On July 24 and 25, Acropolis Cinema will offer viewers in Los Angeles the opportunity to immerse themselves in the visual and audial rhythms of daily life in a village of forty-seven inhabitants in the mountains of Japan’s Kyoto Prefecture. C. W. Winter and Anders Edström’s eight-hour fiction feature The Works and Days (of Tayoko Shiojiri in the Shiotani Basin) is a portrait of a farmer and his family over the course of five seasons.
The title is a nod to Works and Days, a sort of farmer’s almanac written around 700 BC, in which the Greek poet Hesiod offers agricultural advice to his brother. Acropolis founder Jordan Cronk wrote in Film Comment last year that “where such daunting length might suggest something tedious or one-note, The Works and Days is constantly shape-shifting, mixing ravishing landscape imagery and scenes of day-to-day labor with bustling dinner sequences and moments of alcohol-fueled camaraderie among an extended coterie of friends and fellow farmers.”

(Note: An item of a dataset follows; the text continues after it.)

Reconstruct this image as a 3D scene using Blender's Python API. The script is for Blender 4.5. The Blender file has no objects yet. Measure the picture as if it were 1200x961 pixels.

Winter—a Californian who studied under Thom Andersen, James Benning, and Allan Sekula and now teaches at Oxford—and Edström—a Swedish photographer whose work has been published in Purple and Fantastic Man and exhibited at the Centre Georges Pompidou in Paris—first worked together on One Plus One 2 (2003), a documentary on the work of guitarist Derek Bailey conceived as a response to Jean-Luc Godard’s One Plus One (1968). Winter and Edström’s first fiction feature, The Anchorage (2009), won the Golden Leopard in Locarno’s Filmmakers of the Present competition. “Pairing textured cinematography with intricate sound design,” wrote Dennis Lim in the New York Times in 2010, The Anchorage, which depicts three days in the life of a middle-aged woman on a remote island in the Stockholm archipelago, is “an immersive depiction of a solitary, self-sufficient life, one that the actor to an extent shares with her character.”
The Works and Days premiered early last year at the Berlinale, where it won a Golden Bear in the inaugural edition of the Encounters competitive program launched by then-incoming artistic director Carlo Chatrian. Mark Peranson, a programmer for the festival and the editor-in-chief of Cinema Scope, spoke with Winter and Edström for the magazine’s summer 2020 issue. “One thing that we were aware of going in is that much of our fiction gets mistaken for documentary,” says Winter. “And so a couple of our casting decisions were made to help disabuse the viewer of this sort of misreading. This led to the casting of the actor Ryo Kase, a friend of Anders’s from Tokyo, who we thought our sort of audience would recognize from films by Abbas Kiarostami, Hong Sangsoo, and Martin Scorsese. We felt his recurring presence would force an audience to question the nature of the filming and its construction.”
At Jugend ohne Film, an online journal publishing in English and German, editor Patrick Holzapfel has put together a special focus on The Works and Days that includes his conversation with the filmmakers. “When we look at farmers and people doing physical labor,” says Winter, “so much of what they are doing is the duration of habit. It’s a habit that does not only come from their own life span of doing a skill but habit that was handed down across 11,500 years of farming. This brings us to the Hesiod poem Works and Days and this idea of farmers spending time in their geography. With Tayoko you see these kinds of habits. When we think about someone like Bresson, who would need up to seventy takes to get an actor to turn a doorknob with flat effect, we don’t need those seventy takes, because we are looking at actions that are trained by real labor, real exigencies. So they are ready to go on take one.”